Given request: Return the first line, the line containing "0.0, 0.0, M_pla_blue3)", and every line between them, exactly as they stand.

Information shown:
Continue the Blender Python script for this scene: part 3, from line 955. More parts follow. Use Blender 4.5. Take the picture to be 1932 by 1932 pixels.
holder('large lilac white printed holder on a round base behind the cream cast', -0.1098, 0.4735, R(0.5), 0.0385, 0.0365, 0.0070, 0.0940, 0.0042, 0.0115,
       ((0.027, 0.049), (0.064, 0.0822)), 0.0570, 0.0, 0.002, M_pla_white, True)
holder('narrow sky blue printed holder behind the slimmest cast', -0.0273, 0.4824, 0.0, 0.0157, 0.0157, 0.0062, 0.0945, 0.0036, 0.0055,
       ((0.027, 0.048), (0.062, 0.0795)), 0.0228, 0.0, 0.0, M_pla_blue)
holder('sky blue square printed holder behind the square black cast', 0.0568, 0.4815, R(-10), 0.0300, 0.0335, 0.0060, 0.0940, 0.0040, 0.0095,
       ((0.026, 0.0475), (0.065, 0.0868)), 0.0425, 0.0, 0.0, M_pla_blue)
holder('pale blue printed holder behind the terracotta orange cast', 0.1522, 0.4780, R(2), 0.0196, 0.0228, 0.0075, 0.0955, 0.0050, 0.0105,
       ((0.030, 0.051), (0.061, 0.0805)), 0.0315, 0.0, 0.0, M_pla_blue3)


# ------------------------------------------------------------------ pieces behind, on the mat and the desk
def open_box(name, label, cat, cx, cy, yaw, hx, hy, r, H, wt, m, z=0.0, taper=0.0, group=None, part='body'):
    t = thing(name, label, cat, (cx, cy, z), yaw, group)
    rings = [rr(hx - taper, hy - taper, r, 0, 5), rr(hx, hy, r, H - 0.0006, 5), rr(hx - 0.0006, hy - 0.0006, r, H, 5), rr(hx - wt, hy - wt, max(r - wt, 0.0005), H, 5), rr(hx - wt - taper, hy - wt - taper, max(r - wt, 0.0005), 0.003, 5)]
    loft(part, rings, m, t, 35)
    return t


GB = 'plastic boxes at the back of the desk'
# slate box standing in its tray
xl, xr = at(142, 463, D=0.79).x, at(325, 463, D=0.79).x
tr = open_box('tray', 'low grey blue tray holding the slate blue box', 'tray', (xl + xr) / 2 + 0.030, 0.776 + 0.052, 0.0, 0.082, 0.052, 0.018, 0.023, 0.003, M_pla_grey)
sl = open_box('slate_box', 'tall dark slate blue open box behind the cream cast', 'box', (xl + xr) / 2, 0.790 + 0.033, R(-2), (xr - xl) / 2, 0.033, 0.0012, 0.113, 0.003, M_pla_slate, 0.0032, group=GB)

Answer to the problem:
Continue the Blender Python script for this scene: part 3, from line 955. More parts follow. Use Blender 4.5. Take the picture to be 1932 by 1932 pixels.
holder('large lilac white printed holder on a round base behind the cream cast', -0.1098, 0.4735, R(0.5), 0.0385, 0.0365, 0.0070, 0.0940, 0.0042, 0.0115,
       ((0.027, 0.049), (0.064, 0.0822)), 0.0570, 0.0, 0.002, M_pla_white, True)
holder('narrow sky blue printed holder behind the slimmest cast', -0.0273, 0.4824, 0.0, 0.0157, 0.0157, 0.0062, 0.0945, 0.0036, 0.0055,
       ((0.027, 0.048), (0.062, 0.0795)), 0.0228, 0.0, 0.0, M_pla_blue)
holder('sky blue square printed holder behind the square black cast', 0.0568, 0.4815, R(-10), 0.0300, 0.0335, 0.0060, 0.0940, 0.0040, 0.0095,
       ((0.026, 0.0475), (0.065, 0.0868)), 0.0425, 0.0, 0.0, M_pla_blue)
holder('pale blue printed holder behind the terracotta orange cast', 0.1522, 0.4780, R(2), 0.0196, 0.0228, 0.0075, 0.0955, 0.0050, 0.0105,
       ((0.030, 0.051), (0.061, 0.0805)), 0.0315, 0.0, 0.0, M_pla_blue3)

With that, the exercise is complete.